» **Exercise directions**
Any pictures should be left out; please print exactly the lines between the line with "Recreate this scene" and the line with "cam_d.clip_start = .05; cam_d.clip_end = 300", inclusive.

» **Recorded information**
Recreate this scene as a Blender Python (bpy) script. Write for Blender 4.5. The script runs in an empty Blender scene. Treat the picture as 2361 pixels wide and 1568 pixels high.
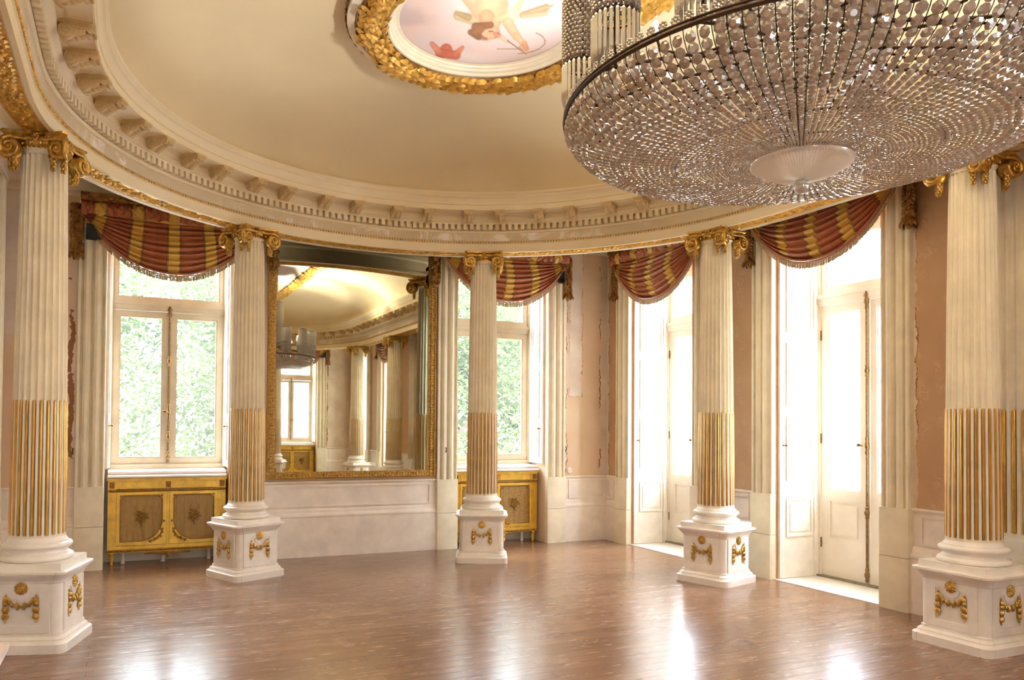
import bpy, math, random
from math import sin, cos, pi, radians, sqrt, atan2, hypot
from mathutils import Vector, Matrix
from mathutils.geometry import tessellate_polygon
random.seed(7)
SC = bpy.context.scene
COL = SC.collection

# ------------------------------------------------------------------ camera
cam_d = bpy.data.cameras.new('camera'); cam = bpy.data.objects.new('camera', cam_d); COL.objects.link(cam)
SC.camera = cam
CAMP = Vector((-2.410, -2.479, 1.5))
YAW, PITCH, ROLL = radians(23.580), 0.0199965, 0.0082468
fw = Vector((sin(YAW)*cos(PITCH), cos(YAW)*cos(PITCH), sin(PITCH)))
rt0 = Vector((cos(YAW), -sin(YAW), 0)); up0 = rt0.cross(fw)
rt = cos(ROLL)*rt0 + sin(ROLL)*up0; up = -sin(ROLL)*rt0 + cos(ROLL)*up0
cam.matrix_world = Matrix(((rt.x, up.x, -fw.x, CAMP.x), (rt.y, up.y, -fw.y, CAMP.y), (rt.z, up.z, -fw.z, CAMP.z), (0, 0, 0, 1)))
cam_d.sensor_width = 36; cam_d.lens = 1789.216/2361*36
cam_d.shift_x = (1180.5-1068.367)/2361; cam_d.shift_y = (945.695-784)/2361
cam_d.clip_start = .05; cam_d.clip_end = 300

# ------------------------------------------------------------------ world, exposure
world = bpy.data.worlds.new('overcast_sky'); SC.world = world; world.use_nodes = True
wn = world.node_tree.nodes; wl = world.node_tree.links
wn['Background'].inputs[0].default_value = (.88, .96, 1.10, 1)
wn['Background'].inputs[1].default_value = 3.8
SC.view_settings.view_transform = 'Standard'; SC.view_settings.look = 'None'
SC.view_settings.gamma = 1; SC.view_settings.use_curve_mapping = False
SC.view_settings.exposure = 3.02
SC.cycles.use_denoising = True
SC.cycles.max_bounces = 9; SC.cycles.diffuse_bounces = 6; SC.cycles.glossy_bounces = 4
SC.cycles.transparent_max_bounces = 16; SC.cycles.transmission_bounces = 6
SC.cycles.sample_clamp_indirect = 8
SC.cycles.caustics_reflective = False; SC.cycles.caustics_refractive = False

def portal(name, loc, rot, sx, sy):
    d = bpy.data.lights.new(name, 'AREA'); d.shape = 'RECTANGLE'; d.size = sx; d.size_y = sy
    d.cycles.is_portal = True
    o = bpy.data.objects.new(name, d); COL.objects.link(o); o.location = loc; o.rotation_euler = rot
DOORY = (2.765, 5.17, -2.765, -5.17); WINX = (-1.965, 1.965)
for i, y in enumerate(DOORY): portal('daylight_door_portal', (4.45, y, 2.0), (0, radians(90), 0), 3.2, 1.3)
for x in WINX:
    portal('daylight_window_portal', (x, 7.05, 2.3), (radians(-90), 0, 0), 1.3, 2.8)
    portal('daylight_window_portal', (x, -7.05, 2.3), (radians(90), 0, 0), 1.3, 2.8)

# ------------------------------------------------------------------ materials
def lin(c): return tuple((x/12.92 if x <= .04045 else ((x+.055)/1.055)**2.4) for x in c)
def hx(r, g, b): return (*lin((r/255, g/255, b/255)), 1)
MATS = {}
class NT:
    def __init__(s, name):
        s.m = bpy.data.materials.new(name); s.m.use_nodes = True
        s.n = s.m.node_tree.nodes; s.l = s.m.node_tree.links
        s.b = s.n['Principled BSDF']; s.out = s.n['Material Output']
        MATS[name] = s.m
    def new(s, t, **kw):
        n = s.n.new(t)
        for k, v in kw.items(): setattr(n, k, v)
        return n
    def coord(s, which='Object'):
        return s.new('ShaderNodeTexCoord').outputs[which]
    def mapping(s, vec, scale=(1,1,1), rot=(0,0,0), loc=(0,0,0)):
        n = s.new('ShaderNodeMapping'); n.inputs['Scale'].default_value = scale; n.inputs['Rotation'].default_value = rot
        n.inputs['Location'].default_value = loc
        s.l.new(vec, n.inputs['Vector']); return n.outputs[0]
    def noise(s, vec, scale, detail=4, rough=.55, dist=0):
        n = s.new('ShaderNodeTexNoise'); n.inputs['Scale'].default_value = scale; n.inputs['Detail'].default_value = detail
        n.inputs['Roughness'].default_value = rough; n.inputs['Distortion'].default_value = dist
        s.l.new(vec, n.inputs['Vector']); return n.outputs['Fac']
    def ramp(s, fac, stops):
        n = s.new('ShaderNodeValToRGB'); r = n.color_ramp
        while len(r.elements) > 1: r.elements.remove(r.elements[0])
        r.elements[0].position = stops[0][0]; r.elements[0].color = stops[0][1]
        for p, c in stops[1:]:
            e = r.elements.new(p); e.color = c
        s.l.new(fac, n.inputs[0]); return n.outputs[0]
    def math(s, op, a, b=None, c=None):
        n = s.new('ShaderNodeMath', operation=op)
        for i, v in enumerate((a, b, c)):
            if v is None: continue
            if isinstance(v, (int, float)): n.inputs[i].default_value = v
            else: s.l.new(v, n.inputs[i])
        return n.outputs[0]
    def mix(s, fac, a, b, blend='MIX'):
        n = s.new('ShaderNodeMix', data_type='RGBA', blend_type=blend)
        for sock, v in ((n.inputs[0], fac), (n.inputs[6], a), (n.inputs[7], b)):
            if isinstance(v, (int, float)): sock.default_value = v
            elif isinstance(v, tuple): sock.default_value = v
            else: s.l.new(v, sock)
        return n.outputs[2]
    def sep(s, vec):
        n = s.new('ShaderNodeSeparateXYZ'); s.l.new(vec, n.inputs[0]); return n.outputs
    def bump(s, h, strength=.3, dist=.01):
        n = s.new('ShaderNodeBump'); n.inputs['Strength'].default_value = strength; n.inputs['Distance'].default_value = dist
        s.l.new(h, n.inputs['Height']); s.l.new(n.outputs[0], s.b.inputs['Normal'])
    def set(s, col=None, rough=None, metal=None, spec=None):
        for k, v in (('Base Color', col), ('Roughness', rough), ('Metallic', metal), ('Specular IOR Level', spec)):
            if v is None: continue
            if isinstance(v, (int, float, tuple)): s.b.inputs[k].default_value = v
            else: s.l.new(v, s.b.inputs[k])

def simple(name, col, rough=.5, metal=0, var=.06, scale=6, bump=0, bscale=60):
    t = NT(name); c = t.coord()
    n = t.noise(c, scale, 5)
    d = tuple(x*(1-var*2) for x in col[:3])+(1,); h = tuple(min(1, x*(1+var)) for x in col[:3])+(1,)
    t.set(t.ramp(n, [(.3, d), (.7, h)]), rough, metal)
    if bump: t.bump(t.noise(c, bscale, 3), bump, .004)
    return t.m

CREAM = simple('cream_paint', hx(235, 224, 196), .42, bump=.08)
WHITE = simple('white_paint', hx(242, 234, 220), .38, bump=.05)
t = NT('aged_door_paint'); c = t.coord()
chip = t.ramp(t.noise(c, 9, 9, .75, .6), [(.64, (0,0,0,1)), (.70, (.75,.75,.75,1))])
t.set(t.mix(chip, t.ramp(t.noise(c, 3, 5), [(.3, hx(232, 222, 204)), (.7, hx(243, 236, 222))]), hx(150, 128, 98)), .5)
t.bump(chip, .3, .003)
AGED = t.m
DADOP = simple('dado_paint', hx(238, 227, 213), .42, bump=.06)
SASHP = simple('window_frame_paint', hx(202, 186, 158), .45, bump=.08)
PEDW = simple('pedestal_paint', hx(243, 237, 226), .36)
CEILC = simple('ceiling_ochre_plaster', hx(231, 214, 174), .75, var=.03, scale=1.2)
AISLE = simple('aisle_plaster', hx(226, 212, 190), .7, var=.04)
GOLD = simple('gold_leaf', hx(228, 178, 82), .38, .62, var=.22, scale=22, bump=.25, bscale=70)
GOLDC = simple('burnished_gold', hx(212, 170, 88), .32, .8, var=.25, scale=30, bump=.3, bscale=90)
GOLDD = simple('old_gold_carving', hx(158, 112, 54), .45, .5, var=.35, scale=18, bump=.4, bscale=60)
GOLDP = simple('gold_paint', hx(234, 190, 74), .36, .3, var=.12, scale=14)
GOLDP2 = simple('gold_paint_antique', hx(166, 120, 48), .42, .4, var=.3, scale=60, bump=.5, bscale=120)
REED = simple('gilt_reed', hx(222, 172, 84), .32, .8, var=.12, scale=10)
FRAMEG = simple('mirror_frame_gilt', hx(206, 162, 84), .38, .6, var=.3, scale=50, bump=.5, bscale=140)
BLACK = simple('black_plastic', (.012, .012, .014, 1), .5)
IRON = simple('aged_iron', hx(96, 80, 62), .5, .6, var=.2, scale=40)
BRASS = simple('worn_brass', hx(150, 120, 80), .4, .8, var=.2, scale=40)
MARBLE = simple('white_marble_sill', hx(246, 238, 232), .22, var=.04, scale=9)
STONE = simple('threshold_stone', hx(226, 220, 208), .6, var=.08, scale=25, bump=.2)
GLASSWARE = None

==

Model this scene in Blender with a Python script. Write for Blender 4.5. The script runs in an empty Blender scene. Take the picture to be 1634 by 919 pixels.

==

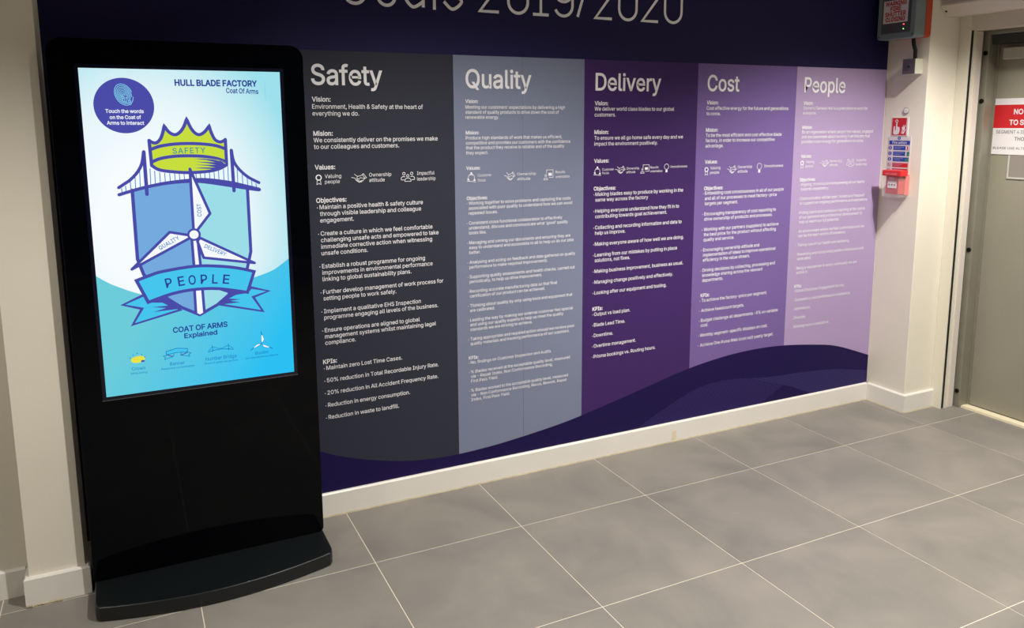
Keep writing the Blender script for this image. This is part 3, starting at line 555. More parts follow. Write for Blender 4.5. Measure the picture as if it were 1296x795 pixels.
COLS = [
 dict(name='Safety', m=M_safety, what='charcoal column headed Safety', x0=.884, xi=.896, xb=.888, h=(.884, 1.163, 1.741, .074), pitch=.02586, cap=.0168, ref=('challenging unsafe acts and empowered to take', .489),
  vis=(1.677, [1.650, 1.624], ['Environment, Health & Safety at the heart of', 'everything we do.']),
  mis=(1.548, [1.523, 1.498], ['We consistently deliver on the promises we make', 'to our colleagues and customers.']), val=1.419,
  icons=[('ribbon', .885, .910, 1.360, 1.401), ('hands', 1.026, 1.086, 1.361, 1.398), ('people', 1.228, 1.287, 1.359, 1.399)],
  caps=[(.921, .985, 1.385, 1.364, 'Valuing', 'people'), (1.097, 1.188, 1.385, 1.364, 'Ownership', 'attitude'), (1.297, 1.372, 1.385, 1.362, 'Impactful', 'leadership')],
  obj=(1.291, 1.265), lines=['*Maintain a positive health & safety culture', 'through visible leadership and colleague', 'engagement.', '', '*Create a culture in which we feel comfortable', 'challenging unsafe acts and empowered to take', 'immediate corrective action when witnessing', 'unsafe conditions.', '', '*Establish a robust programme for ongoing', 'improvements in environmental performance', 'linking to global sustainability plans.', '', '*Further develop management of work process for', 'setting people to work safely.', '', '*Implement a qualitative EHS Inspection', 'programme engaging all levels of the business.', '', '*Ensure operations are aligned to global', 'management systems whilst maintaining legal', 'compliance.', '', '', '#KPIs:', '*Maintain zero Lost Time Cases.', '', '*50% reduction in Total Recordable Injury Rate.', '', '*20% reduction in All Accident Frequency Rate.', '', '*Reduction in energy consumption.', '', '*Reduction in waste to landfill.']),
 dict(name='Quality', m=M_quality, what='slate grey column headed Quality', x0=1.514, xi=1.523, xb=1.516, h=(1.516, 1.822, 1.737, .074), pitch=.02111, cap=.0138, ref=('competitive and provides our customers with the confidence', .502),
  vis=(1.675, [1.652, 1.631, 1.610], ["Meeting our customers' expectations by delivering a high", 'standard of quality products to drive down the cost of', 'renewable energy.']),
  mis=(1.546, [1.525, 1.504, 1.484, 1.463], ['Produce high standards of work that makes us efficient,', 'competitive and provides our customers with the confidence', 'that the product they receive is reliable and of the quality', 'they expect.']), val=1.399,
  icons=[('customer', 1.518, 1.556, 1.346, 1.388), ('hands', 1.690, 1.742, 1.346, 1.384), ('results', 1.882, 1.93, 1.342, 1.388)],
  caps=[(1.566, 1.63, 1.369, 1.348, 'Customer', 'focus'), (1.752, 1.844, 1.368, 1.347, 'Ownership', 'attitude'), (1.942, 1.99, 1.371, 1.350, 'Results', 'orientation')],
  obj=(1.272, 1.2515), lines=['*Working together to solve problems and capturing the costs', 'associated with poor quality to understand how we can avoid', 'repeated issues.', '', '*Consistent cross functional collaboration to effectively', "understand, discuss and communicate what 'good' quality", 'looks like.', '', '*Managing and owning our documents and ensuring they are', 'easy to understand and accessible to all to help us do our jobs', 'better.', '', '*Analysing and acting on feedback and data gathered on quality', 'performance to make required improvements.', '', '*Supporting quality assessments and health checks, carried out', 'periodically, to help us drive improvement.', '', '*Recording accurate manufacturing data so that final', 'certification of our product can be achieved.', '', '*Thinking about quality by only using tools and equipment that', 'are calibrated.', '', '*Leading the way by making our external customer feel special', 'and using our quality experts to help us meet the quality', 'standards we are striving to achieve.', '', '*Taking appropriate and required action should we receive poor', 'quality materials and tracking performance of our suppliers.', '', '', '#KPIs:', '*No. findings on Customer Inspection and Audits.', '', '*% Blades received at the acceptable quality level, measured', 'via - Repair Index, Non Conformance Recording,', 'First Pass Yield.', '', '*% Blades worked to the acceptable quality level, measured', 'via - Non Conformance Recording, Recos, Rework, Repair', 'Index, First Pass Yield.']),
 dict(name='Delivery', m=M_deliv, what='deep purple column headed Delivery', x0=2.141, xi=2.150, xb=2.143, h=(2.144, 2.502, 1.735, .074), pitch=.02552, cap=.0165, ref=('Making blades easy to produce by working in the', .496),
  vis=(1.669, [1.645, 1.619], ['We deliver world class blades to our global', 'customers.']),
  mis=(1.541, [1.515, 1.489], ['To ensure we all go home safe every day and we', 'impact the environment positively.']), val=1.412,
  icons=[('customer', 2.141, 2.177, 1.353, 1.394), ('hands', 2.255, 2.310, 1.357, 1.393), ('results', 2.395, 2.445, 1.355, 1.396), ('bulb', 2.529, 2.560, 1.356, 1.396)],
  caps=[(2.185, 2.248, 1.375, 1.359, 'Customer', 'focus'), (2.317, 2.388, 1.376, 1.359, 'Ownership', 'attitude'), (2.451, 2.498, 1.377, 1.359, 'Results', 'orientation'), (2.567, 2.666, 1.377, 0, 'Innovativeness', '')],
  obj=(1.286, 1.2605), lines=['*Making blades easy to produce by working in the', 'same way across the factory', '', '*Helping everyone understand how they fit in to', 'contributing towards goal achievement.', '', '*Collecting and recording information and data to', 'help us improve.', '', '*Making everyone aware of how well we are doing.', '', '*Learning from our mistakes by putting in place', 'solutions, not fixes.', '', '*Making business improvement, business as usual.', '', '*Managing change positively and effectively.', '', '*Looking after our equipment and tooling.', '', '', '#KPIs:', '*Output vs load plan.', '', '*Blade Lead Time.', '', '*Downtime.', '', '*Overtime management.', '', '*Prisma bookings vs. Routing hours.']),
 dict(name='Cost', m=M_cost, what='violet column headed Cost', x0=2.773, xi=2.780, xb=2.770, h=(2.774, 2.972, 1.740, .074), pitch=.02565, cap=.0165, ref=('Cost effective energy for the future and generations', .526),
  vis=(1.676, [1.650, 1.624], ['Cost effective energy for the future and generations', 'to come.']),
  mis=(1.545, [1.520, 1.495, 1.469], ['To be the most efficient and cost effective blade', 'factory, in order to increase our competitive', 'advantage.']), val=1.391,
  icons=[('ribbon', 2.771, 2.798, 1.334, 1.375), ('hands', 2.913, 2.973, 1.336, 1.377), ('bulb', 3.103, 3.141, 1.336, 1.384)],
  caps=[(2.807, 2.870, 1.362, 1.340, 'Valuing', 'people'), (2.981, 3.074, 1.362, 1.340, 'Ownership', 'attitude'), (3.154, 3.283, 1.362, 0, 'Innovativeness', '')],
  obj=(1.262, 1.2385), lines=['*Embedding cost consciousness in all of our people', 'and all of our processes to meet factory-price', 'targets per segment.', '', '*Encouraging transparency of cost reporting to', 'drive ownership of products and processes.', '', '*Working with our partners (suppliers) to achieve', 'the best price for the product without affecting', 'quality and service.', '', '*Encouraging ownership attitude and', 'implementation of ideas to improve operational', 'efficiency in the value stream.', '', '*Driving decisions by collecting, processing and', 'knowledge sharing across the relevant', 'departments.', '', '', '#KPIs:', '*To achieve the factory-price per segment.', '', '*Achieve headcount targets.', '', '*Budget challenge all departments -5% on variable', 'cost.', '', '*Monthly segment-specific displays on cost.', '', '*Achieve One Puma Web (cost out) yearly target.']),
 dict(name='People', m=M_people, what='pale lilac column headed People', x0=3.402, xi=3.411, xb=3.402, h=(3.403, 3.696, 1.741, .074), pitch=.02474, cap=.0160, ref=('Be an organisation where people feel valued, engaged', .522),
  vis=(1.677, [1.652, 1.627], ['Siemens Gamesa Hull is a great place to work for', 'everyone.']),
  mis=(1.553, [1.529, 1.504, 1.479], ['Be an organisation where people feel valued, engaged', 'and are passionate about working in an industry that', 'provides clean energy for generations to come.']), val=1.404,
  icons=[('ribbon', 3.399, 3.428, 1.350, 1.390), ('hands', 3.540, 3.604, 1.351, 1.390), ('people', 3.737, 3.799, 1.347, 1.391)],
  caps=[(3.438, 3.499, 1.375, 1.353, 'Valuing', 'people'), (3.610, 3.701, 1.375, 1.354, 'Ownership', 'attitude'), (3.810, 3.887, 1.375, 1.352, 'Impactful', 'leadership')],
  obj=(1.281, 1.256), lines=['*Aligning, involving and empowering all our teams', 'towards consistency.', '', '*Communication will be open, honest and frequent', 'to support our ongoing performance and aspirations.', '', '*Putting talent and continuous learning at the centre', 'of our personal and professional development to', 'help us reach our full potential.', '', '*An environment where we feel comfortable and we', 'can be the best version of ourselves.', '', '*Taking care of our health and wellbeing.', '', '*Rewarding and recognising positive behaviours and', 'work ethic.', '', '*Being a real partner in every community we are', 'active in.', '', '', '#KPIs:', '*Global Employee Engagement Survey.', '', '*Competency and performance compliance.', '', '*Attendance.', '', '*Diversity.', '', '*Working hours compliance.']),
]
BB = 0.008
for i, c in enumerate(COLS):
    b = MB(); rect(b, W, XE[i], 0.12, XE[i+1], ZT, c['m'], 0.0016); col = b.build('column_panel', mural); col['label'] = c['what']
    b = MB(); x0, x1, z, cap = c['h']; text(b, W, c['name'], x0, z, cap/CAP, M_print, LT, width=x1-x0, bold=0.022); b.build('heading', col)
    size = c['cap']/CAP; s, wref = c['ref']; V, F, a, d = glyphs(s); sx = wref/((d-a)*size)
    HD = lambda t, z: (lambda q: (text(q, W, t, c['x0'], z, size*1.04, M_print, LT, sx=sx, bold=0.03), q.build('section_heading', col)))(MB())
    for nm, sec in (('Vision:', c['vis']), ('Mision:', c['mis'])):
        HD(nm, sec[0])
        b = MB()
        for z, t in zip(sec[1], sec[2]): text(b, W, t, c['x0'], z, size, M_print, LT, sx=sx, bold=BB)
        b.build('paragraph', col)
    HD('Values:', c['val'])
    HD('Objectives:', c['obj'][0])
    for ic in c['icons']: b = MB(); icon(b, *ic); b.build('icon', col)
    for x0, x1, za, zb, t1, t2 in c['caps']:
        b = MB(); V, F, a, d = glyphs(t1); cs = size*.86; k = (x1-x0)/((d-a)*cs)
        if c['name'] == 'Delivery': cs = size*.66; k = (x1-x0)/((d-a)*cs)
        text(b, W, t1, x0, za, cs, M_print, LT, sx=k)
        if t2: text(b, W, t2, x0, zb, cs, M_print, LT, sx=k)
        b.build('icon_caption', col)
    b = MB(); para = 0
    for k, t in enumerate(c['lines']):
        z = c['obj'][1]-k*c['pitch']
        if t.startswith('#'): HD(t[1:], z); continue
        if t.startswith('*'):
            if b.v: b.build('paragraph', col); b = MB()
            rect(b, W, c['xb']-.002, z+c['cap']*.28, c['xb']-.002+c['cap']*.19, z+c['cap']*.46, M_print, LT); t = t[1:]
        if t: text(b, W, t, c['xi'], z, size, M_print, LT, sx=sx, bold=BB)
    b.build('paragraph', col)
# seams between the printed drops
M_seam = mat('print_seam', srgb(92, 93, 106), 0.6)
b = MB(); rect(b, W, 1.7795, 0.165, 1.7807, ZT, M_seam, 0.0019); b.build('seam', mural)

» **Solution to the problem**
Recreate this scene as a Blender Python (bpy) script. Write for Blender 4.5. The script runs in an empty Blender scene. Treat the picture as 2361 pixels wide and 1568 pixels high.
import bpy, math, random
from math import sin, cos, pi, radians, sqrt, atan2, hypot
from mathutils import Vector, Matrix
from mathutils.geometry import tessellate_polygon
random.seed(7)
SC = bpy.context.scene
COL = SC.collection

# ------------------------------------------------------------------ camera
cam_d = bpy.data.cameras.new('camera'); cam = bpy.data.objects.new('camera', cam_d); COL.objects.link(cam)
SC.camera = cam
CAMP = Vector((-2.410, -2.479, 1.5))
YAW, PITCH, ROLL = radians(23.580), 0.0199965, 0.0082468
fw = Vector((sin(YAW)*cos(PITCH), cos(YAW)*cos(PITCH), sin(PITCH)))
rt0 = Vector((cos(YAW), -sin(YAW), 0)); up0 = rt0.cross(fw)
rt = cos(ROLL)*rt0 + sin(ROLL)*up0; up = -sin(ROLL)*rt0 + cos(ROLL)*up0
cam.matrix_world = Matrix(((rt.x, up.x, -fw.x, CAMP.x), (rt.y, up.y, -fw.y, CAMP.y), (rt.z, up.z, -fw.z, CAMP.z), (0, 0, 0, 1)))
cam_d.sensor_width = 36; cam_d.lens = 1789.216/2361*36
cam_d.shift_x = (1180.5-1068.367)/2361; cam_d.shift_y = (945.695-784)/2361
cam_d.clip_start = .05; cam_d.clip_end = 300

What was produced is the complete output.